Eventually, with the aid of connections to U.S. Secretary of State George Shultz, Henry Kissinger, West German Chancellor Helmut Kohl, and the ubiquitous Wolfgang Vogel, among others, a complicated swap involving Communists and Westerners was arranged in 1986.

“I called my son Zecharya in Yerushalayim and told him to call Avital Sharansky and tell her that her husband would be out before Pesach. When he did so, [she] didn’t believe him. Zecharya said to her, ‘He’s coming out. My father said so!’”

When Sharansky took the historic walk across the Glienicke Bridge from East to West Berlin, he was accompanied not by the man who had moved mountains for his freedom, but by Richard R. Burt, the U.S. Ambassador to West Germany, who didn’t want the rabbi or Congressman Gilman to be there.

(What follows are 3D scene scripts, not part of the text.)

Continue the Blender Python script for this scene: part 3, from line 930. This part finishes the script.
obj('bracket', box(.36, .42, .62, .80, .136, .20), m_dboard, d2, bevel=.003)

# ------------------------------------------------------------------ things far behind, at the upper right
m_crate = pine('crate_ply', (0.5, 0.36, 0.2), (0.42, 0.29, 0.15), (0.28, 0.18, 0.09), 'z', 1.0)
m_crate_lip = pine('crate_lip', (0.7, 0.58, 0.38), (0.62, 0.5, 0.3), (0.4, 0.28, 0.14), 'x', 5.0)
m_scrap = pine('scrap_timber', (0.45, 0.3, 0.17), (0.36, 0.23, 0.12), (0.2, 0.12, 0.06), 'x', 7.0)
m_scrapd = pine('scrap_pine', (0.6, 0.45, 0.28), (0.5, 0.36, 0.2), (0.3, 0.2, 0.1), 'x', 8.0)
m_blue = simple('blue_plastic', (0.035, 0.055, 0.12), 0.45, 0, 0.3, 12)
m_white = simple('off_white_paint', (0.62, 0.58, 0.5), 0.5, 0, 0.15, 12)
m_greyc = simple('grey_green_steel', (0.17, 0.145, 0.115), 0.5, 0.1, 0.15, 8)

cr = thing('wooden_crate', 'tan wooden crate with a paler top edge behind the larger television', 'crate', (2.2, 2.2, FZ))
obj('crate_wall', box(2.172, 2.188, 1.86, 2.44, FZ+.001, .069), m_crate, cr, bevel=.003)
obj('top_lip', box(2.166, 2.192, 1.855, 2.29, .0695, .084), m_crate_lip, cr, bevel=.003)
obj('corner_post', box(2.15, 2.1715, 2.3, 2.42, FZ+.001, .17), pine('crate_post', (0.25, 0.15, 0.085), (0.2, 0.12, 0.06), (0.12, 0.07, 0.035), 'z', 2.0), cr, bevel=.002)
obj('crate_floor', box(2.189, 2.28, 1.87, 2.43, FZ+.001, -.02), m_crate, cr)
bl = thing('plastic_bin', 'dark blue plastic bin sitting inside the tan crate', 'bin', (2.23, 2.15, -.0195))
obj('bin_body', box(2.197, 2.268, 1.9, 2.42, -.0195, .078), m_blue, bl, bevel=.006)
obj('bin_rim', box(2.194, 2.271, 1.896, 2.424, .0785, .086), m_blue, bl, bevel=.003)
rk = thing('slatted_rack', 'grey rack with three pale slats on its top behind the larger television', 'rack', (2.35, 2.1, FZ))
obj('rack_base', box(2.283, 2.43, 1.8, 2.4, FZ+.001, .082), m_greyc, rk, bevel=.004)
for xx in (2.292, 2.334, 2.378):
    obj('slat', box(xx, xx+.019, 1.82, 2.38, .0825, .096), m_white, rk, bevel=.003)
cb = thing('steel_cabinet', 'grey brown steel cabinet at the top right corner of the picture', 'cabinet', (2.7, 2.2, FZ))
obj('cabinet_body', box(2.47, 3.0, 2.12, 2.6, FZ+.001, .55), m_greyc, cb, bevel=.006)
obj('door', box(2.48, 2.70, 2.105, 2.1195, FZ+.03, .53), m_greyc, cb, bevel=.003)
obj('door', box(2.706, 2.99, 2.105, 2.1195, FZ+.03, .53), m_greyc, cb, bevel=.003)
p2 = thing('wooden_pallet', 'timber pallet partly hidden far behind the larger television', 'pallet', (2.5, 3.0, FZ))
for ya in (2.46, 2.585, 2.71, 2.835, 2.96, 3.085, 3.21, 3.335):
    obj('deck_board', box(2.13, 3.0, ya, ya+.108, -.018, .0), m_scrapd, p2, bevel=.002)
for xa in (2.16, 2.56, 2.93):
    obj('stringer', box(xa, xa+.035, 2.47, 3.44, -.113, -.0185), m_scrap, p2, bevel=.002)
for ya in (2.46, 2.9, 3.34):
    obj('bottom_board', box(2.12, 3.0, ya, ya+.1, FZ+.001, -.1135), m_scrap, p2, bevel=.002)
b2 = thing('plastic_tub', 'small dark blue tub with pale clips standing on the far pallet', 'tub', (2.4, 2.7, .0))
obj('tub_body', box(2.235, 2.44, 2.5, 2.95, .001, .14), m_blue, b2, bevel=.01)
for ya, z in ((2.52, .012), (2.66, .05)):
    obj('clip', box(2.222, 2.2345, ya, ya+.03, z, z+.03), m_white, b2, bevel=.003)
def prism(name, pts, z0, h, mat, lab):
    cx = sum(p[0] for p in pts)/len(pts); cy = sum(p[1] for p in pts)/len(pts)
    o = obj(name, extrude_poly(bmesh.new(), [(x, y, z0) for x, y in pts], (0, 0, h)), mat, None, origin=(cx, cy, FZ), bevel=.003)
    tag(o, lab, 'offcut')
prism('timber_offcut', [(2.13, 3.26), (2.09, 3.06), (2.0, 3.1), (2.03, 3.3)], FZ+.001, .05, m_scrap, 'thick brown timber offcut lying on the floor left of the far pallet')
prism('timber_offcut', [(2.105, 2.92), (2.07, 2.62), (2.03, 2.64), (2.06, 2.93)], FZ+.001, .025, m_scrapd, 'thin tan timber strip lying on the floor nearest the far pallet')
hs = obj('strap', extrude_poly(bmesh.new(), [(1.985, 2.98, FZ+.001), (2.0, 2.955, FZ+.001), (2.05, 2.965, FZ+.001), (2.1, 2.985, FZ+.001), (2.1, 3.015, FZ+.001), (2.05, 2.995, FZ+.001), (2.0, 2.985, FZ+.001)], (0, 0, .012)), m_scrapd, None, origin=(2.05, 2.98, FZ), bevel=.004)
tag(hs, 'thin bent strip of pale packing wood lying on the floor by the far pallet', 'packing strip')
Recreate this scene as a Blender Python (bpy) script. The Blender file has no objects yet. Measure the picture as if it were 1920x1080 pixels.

“That was perfectly fine with me,” said Rabbi Greenwald. “I wasn’t in it for the kavod, just for the mitzvah of pidyon shevuyim. Sharansky had no idea who I was. Wolfgang Vogel told him, ‘You know, there’s a rabbi in America who saved your life.’ I’ve never asked Sharansky for anything since his release. We met once for dinner with our wives. That’s it.”

Other names coupled with Rabbi Greenwald’s are those of Rabbi Yosef Mendelevich and Zev and Carmela Raiz of Russia; Lori Berenson, an American imprisoned in Peru; and Raul Granados, kidnapped by leftist guerrillas in Guatemala City. He has also been an articulate spokesman defending Orthodox interests before a sometimes hostile American media.

Rabbi Greenwald’s energy shows no sign of flagging, although several decades have passed since his remarkable career first began. He remains active, involved, and ready to jump at the first ring of the telephone. A Jew is calling for help, and this big man with a big heart is there to take the call.